The Ed Gwartney California History Center

A Photo Gallery

Many years ago, Ed Gwartney, a visionary, initiated a lifelong process of gathering period objects for his school to help teach the local history with tangible experiences his students would never forget. Eventually, the James Monroe Children’s Museum was launched in the 1990s and was rededicated as The Ed Gwartney California History Center in the fall of 2018, a few months after Ed Gwartney’s untimely death.

The museum project was launched in the 1990s, conceived to display a realistic small-town environment of the late 1800s to early-1900s in California and the local area, for children to ignite an appreciation for history, to foster interest for a better understanding of how their surroundings have evolved into what they see today. The museum was specifically designed for students to imagine reliving the past in an interactive environment. The museum complex features multiple buildings: a general store, a workshop, a church courtyard with a steeple, a mine shaft, a prison, and even a cemetery!

All built along the main street of a fictitious town, complete with street lights, store signs, and a veritable trove of antique furniture, period tools, and various objects that populated people’s homes, stores, workshops, and daily lives so many years ago. The museum concept includes a history curriculum, of which the purpose was to provide a unique experience reliving California History, and to provide students indelible memories, through acting and hands-on experiences, in a way similar to an oral tradition.

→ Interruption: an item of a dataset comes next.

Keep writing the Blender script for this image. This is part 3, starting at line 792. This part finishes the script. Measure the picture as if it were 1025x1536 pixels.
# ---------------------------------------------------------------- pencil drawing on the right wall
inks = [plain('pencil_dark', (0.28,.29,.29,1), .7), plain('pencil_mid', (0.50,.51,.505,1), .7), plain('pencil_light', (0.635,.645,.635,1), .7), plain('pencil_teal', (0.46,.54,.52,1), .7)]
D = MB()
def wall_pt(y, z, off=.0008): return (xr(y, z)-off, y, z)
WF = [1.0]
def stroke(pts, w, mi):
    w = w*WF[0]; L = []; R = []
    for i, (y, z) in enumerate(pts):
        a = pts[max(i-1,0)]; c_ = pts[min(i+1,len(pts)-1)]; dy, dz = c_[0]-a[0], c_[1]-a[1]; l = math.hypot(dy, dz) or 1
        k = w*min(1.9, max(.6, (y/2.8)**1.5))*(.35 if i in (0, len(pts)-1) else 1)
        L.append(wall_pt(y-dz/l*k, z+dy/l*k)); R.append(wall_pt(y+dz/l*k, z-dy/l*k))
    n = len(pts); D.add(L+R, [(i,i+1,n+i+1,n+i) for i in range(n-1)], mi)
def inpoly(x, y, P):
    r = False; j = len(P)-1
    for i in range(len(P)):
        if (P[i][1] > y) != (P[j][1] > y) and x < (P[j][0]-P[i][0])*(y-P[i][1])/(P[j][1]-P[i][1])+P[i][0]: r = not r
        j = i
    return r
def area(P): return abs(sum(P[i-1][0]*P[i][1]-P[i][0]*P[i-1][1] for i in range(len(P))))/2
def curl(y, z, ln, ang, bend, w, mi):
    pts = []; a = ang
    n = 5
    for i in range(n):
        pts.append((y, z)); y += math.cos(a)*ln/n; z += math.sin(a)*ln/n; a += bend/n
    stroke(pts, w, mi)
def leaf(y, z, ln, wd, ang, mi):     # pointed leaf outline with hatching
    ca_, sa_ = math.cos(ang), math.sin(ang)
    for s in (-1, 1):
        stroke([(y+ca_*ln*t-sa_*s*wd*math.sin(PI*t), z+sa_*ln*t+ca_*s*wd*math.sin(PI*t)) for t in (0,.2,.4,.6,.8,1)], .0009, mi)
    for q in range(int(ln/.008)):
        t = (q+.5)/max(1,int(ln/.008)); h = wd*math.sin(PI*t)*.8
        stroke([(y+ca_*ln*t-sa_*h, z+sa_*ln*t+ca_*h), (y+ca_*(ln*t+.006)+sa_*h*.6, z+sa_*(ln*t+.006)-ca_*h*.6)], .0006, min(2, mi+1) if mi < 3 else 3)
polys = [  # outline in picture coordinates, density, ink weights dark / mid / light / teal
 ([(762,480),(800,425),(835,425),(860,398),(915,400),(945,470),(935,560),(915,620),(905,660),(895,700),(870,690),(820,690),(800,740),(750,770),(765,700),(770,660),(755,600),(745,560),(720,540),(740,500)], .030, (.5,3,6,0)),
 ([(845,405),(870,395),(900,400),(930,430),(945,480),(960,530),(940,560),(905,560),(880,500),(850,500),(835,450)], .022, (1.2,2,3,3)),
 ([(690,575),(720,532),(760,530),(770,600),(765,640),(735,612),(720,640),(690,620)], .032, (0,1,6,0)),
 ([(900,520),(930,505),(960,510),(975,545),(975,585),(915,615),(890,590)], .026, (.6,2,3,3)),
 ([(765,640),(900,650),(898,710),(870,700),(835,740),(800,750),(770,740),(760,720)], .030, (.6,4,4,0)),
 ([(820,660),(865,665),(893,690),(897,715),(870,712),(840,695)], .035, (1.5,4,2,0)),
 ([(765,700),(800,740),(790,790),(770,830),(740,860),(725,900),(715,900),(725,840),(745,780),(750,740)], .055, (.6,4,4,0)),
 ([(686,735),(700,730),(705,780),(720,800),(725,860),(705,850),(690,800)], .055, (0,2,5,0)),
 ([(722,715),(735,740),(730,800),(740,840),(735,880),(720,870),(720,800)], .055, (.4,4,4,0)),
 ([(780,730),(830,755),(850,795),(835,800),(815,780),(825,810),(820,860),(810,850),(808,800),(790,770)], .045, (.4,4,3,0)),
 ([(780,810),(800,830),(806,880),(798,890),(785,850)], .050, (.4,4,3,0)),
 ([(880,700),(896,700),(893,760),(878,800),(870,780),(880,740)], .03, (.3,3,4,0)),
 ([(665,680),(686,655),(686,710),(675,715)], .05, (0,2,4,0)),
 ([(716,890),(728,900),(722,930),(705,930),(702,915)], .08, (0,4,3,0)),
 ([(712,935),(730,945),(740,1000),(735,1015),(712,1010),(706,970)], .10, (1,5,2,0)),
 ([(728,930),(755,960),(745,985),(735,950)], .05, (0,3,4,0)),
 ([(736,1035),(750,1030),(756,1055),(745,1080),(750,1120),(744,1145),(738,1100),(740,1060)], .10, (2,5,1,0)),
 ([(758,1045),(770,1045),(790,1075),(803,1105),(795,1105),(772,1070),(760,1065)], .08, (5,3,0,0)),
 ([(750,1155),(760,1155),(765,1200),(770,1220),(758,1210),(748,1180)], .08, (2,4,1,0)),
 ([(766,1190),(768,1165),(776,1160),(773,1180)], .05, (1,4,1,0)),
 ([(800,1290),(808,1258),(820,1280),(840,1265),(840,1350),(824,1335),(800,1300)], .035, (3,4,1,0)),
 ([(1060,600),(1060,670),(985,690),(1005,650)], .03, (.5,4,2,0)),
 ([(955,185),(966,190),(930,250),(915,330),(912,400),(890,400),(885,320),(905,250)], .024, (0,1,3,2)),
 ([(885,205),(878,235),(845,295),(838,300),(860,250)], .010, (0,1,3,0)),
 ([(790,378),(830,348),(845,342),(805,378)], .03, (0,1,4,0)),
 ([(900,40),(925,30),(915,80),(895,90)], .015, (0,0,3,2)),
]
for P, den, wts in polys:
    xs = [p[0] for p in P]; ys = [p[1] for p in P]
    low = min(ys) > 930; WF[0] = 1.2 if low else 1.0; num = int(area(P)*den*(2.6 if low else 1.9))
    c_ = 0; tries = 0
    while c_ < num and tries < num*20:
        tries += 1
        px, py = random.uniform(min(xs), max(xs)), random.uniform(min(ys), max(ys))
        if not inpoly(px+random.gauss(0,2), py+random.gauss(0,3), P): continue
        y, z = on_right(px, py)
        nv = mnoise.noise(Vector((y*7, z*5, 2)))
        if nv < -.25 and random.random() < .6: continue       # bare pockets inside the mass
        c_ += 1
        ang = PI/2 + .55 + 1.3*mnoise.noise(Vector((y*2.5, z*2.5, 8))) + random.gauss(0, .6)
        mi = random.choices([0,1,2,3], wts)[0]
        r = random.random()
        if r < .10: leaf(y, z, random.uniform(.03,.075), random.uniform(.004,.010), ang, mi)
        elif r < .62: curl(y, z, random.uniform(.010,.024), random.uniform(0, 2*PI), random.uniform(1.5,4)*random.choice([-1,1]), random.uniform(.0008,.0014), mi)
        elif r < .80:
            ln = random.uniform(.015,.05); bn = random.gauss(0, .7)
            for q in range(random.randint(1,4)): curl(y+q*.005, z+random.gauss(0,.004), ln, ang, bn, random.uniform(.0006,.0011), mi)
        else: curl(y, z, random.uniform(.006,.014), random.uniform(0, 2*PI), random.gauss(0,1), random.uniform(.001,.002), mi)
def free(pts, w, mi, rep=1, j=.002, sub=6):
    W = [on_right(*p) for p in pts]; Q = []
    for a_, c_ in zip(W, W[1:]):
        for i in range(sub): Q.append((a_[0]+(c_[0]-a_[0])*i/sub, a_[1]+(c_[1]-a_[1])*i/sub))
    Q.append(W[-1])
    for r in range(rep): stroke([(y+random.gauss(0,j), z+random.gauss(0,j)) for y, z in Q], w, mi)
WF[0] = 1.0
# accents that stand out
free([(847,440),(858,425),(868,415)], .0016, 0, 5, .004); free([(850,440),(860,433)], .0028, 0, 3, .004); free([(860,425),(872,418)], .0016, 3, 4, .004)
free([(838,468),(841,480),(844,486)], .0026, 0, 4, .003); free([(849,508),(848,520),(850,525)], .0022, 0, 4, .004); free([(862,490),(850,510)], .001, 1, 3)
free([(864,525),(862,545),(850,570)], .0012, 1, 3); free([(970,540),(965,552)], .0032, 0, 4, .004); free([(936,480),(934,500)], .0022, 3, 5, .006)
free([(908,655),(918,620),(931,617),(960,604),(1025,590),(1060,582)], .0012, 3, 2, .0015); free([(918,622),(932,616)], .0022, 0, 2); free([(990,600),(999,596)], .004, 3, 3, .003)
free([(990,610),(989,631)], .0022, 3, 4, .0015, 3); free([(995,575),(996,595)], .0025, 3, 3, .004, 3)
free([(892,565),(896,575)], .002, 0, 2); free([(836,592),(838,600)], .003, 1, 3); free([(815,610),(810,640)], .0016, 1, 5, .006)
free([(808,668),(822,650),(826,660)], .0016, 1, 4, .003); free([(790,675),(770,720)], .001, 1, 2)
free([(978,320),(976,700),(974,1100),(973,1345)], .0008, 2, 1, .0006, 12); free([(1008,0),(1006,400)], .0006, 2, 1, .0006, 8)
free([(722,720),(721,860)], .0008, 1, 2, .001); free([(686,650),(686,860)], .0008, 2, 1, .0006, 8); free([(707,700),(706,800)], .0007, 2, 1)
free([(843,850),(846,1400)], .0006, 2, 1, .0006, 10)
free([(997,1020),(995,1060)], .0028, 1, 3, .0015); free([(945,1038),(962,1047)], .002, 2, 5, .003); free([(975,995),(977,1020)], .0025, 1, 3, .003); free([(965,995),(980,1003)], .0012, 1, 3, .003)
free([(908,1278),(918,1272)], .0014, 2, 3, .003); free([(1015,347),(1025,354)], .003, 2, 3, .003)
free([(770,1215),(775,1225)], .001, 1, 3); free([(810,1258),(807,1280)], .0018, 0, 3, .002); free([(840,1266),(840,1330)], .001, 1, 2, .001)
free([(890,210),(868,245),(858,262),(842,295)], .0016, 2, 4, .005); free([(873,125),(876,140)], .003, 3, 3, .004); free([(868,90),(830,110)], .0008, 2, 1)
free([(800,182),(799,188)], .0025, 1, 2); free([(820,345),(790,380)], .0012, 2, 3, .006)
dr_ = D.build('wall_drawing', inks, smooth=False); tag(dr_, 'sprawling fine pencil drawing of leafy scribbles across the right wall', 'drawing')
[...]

During the orchestrated presentations, the teacher would narrate to 4th-grade students, as the group walked down Main street, and student actors would appear out of nowhere, reenacting a slice of life from yesteryear: a funeral, a gunfight, a stagecoach robbery, etc.

Other activities included learning old techniques of rope making, or leather bracelets manufacturing, with hands-on workshops built into a learning experience only available at the school site. Schools from the surrounding districts and counties were invited to contact the James Monroe Elementary School to schedule visits and performances.

Presentations took place about twice a week, throughout the school year; a schedule that, although demanding, was not only feasible but thrived for over two decades, thanks to the enthusiastic dedication of history teacher Ed Gwartney, his supporting team of colleagues, and the school children of James Monroe Elementary.